** begin **

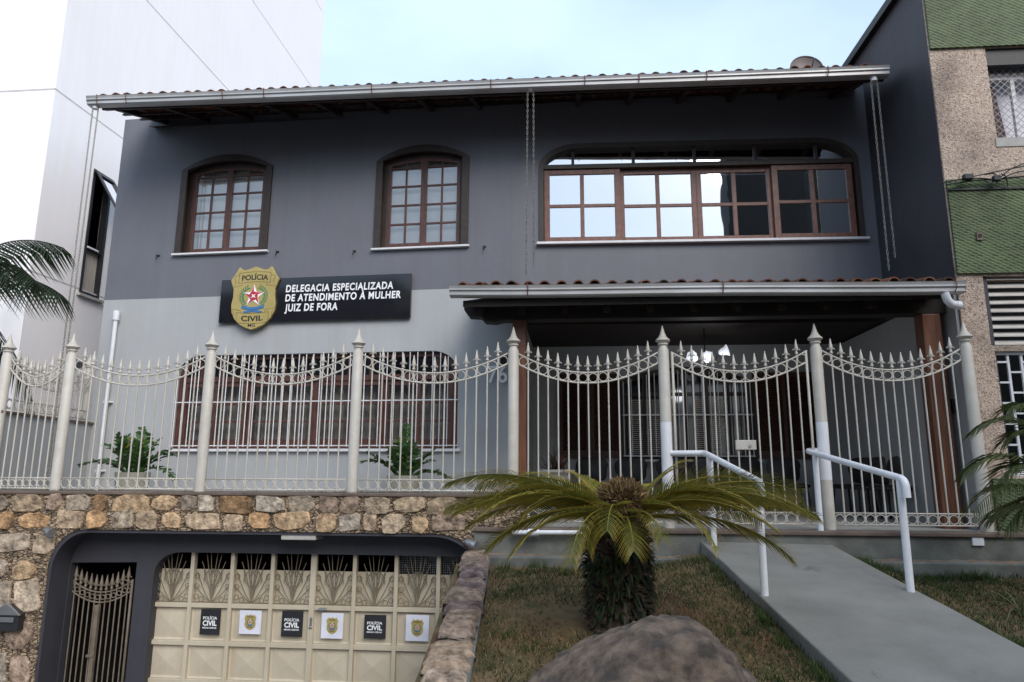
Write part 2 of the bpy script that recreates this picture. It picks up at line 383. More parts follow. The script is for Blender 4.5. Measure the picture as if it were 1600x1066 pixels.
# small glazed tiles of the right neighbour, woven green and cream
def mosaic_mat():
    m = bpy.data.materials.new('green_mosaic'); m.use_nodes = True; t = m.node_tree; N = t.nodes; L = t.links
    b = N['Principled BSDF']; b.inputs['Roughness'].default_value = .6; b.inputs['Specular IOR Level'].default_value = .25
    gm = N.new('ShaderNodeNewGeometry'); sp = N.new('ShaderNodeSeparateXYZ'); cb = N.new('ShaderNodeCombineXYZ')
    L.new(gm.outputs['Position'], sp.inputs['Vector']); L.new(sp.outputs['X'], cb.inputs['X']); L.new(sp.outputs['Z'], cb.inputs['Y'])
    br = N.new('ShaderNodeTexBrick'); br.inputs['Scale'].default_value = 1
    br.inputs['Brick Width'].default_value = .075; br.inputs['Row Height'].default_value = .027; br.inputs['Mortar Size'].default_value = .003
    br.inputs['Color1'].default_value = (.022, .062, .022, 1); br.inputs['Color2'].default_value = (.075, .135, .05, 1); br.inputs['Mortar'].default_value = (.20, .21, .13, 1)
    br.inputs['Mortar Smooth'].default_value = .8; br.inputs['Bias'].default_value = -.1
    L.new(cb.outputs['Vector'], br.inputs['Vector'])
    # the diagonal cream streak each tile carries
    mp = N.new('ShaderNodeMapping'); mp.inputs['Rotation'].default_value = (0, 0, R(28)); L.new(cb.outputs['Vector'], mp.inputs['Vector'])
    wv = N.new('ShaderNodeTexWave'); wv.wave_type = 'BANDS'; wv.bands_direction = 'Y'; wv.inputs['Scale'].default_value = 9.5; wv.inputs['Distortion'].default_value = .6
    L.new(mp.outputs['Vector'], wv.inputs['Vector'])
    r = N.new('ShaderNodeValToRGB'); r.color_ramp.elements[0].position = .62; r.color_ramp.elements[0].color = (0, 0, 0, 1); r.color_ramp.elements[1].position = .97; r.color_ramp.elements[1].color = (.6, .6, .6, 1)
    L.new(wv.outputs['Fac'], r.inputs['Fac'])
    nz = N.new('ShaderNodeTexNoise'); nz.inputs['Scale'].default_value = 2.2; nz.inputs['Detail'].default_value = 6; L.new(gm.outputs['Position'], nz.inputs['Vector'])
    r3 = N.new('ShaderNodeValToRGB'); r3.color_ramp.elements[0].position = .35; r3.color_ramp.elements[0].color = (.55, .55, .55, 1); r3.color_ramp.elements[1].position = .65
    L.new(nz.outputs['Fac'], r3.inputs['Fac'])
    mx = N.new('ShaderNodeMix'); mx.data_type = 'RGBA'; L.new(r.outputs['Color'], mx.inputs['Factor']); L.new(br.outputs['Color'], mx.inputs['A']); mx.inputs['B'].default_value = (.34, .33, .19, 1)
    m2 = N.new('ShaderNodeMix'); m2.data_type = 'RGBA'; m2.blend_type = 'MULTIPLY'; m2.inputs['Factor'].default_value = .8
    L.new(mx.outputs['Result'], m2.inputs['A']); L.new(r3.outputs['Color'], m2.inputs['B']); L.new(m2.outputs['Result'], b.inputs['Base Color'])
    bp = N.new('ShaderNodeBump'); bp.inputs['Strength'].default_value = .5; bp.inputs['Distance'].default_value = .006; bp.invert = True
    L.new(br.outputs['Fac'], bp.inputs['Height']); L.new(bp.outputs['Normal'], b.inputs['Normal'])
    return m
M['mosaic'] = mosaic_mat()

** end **

- Given instruction
Leave out the pictures and output the rest of the material exactly as written.

- Completed exercise
Write part 2 of the bpy script that recreates this picture. It picks up at line 383. More parts follow. The script is for Blender 4.5. Measure the picture as if it were 1600x1066 pixels.
# small glazed tiles of the right neighbour, woven green and cream
def mosaic_mat():
    m = bpy.data.materials.new('green_mosaic'); m.use_nodes = True; t = m.node_tree; N = t.nodes; L = t.links
    b = N['Principled BSDF']; b.inputs['Roughness'].default_value = .6; b.inputs['Specular IOR Level'].default_value = .25
    gm = N.new('ShaderNodeNewGeometry'); sp = N.new('ShaderNodeSeparateXYZ'); cb = N.new('ShaderNodeCombineXYZ')
    L.new(gm.outputs['Position'], sp.inputs['Vector']); L.new(sp.outputs['X'], cb.inputs['X']); L.new(sp.outputs['Z'], cb.inputs['Y'])
    br = N.new('ShaderNodeTexBrick'); br.inputs['Scale'].default_value = 1
    br.inputs['Brick Width'].default_value = .075; br.inputs['Row Height'].default_value = .027; br.inputs['Mortar Size'].default_value = .003
    br.inputs['Color1'].default_value = (.022, .062, .022, 1); br.inputs['Color2'].default_value = (.075, .135, .05, 1); br.inputs['Mortar'].default_value = (.20, .21, .13, 1)
    br.inputs['Mortar Smooth'].default_value = .8; br.inputs['Bias'].default_value = -.1
    L.new(cb.outputs['Vector'], br.inputs['Vector'])
    # the diagonal cream streak each tile carries
    mp = N.new('ShaderNodeMapping'); mp.inputs['Rotation'].default_value = (0, 0, R(28)); L.new(cb.outputs['Vector'], mp.inputs['Vector'])
    wv = N.new('ShaderNodeTexWave'); wv.wave_type = 'BANDS'; wv.bands_direction = 'Y'; wv.inputs['Scale'].default_value = 9.5; wv.inputs['Distortion'].default_value = .6
    L.new(mp.outputs['Vector'], wv.inputs['Vector'])
    r = N.new('ShaderNodeValToRGB'); r.color_ramp.elements[0].position = .62; r.color_ramp.elements[0].color = (0, 0, 0, 1); r.color_ramp.elements[1].position = .97; r.color_ramp.elements[1].color = (.6, .6, .6, 1)
    L.new(wv.outputs['Fac'], r.inputs['Fac'])
    nz = N.new('ShaderNodeTexNoise'); nz.inputs['Scale'].default_value = 2.2; nz.inputs['Detail'].default_value = 6; L.new(gm.outputs['Position'], nz.inputs['Vector'])
    r3 = N.new('ShaderNodeValToRGB'); r3.color_ramp.elements[0].position = .35; r3.color_ramp.elements[0].color = (.55, .55, .55, 1); r3.color_ramp.elements[1].position = .65
    L.new(nz.outputs['Fac'], r3.inputs['Fac'])
    mx = N.new('ShaderNodeMix'); mx.data_type = 'RGBA'; L.new(r.outputs['Color'], mx.inputs['Factor']); L.new(br.outputs['Color'], mx.inputs['A']); mx.inputs['B'].default_value = (.34, .33, .19, 1)
    m2 = N.new('ShaderNodeMix'); m2.data_type = 'RGBA'; m2.blend_type = 'MULTIPLY'; m2.inputs['Factor'].default_value = .8
    L.new(mx.outputs['Result'], m2.inputs['A']); L.new(r3.outputs['Color'], m2.inputs['B']); L.new(m2.outputs['Result'], b.inputs['Base Color'])
    bp = N.new('ShaderNodeBump'); bp.inputs['Strength'].default_value = .5; bp.inputs['Distance'].default_value = .006; bp.invert = True
    L.new(br.outputs['Fac'], bp.inputs['Height']); L.new(bp.outputs['Normal'], b.inputs['Normal'])
    return m
M['mosaic'] = mosaic_mat()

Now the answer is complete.